GWETIOW (KÓE-TIÂU)

Gwetiow nahm (broth)

Gwetiow nahm is a big bowl of tasty, quick and healthy bowl of noodle served in tasty chicken or vegetable broth. These dishes are for people with limited time and is enjoyed by millions daily in the far east.

Gwetiow hang (dry)

Gwetiow hang are noodles served without broth and is accompanied with meat or vegetables. It is quickly blanched to ensure taste, goodness and freshness is maintained.


HISTORY

Bah-mi is a combination of two Hokkien (Chinese) words which is literally translated to English as "meat noodles" (肉麵, Bah-mī). The noodle itself is wheat based which was brought to the Southeast Asia by Chinese immigrants with ‘Fujian’ or ‘Hokkien’ origin, generally prepared and topped with meat i.e barbecued pork (char-siu - 叉燒)

Today, the humble noodle has become one of most common noodle dish, and especially in Southeast Asia which have significant Chinese populations. Through the years, it has been further developed tto reflect the local cooking trends and tastes.


PAD THAI

Listed at number 5 on CNN Go in 2011 on their World's 50 most delicious foods readers' poll, the stir-fried flat rice noodles and is thought by some to have been introduced to the ancient Thai capital city of Ayuthaya by Viet traders.

During his time as Prime Minister between 1938 to 1944 and from 1948 to 1957, Plaek Phibunsongkhram promoted Pad Thai in his campaign to establish Thai nationalism and at the time wanted to westernise the country. He even supported the name change of the country from Siam to Thailand.

His nationalistic ambition was so strong that he even went on to eliminate the Chinese influence that was thought to have dervied from the wheat noodles into Thailand and as one of Asia’s main exporter of rice, his government promoted rice noodles and helped to establish the identity of Thailand. As a result, the "Sen-Chan" noodle made from rice was born. The Pad Thai has since become one of Thailand's national dishes and can be found is most corners of Bangkok.


PAD KEE MAO (Drunken noodles)

It is normally made with flat rice noodle and is a Chinese influenced dish made popular with the Chinese settlements living in Thailand.

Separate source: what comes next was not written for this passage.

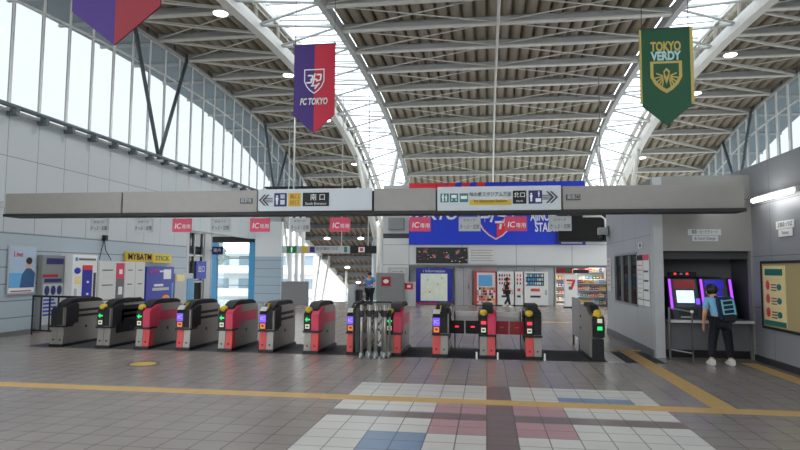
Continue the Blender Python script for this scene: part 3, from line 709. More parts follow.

The word ‘kee mao’ itself means drunkard.

Because it had such a wide range of ingredients in it, one of the theories about how the name came about is someone who came home drunk and wanted some food in a hurry and put whatever ingredient was available in wihich consisted of stir frying flat noodles with fish sauce, garlic, chillies, meat, seafood, soy sauce and tofu.

Another theory (which we found most interesting and plausible due to it’s sheer fiery heat from the chilli) is that it made the drunken spouses sober once they had a mouthful. The other theory was the opposite and that the dish is so spicy that one needs to drink lots of beer to put the fire out.